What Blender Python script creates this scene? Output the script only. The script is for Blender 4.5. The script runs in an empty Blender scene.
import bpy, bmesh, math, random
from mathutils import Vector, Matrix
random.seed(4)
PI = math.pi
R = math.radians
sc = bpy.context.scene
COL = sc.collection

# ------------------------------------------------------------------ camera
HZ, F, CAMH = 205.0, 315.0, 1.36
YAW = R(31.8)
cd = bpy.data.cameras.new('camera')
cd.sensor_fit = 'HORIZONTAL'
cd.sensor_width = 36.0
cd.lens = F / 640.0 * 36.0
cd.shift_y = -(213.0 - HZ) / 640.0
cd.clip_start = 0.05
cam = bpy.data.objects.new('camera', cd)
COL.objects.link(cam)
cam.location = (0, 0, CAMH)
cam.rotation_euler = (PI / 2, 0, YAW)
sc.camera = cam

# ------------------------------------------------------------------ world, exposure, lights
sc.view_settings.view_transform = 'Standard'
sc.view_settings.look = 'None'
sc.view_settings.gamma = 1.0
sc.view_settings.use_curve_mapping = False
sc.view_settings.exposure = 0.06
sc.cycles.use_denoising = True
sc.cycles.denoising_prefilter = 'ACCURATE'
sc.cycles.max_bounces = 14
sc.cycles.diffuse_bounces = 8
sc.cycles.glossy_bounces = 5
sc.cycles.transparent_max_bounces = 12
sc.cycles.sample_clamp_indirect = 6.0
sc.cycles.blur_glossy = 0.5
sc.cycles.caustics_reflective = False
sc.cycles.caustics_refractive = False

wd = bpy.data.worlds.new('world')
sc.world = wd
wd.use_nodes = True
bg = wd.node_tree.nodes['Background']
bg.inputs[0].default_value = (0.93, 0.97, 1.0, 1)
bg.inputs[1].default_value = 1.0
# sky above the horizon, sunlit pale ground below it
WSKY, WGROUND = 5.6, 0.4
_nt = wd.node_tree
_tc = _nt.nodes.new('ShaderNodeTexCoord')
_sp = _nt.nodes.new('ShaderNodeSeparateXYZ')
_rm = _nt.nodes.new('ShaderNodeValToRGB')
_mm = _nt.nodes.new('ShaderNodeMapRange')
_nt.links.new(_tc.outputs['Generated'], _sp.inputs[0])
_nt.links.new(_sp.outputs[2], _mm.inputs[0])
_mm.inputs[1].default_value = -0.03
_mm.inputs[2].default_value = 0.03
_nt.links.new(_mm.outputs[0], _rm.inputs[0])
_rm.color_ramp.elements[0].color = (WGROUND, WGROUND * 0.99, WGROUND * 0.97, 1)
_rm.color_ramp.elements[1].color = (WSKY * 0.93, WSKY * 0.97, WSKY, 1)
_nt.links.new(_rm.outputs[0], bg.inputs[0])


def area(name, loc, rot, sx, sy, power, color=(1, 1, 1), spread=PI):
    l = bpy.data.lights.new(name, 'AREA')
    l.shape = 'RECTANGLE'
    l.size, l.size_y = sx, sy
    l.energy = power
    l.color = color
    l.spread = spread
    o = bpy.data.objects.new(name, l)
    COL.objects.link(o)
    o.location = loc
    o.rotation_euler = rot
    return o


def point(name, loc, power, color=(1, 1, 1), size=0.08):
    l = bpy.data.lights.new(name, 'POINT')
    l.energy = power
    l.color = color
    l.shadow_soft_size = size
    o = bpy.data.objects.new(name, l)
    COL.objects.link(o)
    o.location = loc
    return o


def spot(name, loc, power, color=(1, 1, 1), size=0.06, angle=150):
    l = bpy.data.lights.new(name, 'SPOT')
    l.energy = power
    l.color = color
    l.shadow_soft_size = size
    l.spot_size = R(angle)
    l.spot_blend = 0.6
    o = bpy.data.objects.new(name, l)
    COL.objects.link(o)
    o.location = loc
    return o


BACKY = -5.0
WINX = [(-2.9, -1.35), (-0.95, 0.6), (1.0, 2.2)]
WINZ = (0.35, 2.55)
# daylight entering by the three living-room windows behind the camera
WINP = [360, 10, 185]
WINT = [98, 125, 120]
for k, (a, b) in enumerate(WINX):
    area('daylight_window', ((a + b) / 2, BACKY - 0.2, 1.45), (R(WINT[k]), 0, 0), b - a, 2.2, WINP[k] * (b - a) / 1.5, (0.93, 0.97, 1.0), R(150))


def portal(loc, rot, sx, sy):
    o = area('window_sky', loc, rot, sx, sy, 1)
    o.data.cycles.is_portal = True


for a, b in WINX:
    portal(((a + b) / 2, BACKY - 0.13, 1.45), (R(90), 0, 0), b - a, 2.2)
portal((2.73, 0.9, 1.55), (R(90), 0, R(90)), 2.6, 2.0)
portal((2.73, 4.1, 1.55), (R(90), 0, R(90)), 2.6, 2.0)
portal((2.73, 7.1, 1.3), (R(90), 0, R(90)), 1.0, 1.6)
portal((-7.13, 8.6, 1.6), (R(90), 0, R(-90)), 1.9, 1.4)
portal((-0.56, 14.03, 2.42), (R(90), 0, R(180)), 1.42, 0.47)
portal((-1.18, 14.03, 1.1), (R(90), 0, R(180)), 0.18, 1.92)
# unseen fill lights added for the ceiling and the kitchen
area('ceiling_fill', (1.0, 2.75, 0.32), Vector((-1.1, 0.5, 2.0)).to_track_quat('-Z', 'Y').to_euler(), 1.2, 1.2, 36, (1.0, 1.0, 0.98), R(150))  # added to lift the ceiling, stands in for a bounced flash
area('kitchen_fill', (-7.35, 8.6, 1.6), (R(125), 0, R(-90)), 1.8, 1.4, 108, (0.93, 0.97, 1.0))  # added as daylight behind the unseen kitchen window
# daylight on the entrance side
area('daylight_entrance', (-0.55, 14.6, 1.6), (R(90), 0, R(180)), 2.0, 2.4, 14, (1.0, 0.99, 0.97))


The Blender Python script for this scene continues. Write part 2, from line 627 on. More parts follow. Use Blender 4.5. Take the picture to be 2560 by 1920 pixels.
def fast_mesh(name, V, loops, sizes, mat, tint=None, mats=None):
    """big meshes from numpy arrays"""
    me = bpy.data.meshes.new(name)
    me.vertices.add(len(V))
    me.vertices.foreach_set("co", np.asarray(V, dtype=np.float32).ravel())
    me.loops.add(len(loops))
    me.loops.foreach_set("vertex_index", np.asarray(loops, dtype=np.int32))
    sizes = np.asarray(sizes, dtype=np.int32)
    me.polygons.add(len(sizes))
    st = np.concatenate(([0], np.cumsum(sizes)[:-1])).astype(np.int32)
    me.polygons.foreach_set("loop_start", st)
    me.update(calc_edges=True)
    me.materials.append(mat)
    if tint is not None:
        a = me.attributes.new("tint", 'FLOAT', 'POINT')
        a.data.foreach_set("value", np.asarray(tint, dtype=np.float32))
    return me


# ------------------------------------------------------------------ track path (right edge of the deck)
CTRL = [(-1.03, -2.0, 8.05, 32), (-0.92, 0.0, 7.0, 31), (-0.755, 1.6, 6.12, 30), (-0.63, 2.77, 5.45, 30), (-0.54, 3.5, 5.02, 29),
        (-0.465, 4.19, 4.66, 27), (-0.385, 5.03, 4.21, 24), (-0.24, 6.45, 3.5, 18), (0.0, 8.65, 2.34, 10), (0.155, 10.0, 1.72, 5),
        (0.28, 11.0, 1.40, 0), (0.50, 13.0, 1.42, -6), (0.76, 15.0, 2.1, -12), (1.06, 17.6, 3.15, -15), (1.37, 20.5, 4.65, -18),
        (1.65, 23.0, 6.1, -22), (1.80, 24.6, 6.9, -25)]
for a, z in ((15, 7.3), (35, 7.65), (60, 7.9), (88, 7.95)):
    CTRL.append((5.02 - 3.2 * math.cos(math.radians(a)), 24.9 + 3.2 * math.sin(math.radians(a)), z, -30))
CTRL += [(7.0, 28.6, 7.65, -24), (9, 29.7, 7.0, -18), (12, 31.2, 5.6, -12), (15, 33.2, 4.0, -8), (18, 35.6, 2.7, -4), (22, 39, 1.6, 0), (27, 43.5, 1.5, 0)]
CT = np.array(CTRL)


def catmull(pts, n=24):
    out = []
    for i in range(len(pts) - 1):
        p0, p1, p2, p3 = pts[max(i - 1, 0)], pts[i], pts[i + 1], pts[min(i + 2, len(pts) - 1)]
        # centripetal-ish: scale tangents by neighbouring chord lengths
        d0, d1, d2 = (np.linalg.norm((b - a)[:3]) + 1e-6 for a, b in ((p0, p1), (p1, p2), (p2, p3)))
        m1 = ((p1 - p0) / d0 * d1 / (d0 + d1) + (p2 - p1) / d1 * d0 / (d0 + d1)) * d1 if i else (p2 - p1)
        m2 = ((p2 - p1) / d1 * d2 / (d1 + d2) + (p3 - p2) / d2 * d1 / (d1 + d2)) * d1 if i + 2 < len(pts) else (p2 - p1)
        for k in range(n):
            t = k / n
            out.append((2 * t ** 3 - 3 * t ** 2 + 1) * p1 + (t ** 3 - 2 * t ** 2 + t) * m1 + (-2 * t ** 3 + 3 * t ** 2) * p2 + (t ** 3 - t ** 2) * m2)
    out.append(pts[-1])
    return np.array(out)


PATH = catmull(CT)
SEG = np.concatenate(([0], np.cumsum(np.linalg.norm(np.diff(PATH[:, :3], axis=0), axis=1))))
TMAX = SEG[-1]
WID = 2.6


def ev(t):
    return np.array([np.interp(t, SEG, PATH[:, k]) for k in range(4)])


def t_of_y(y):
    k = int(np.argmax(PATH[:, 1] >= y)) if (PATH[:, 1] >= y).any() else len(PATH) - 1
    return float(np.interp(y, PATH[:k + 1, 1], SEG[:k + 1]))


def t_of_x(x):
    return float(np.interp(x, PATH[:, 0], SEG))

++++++

# Problem to solve
Lines from the start of the material above through the line containing "COL = sc.collection" are to be duplicated exactly, and only those.

# Exercise response
What Blender Python script creates this scene? Output the script only. The script is for Blender 4.5. The script runs in an empty Blender scene.
import bpy, bmesh, math, random
from mathutils import Vector, Matrix
random.seed(4)
PI = math.pi
R = math.radians
sc = bpy.context.scene
COL = sc.collection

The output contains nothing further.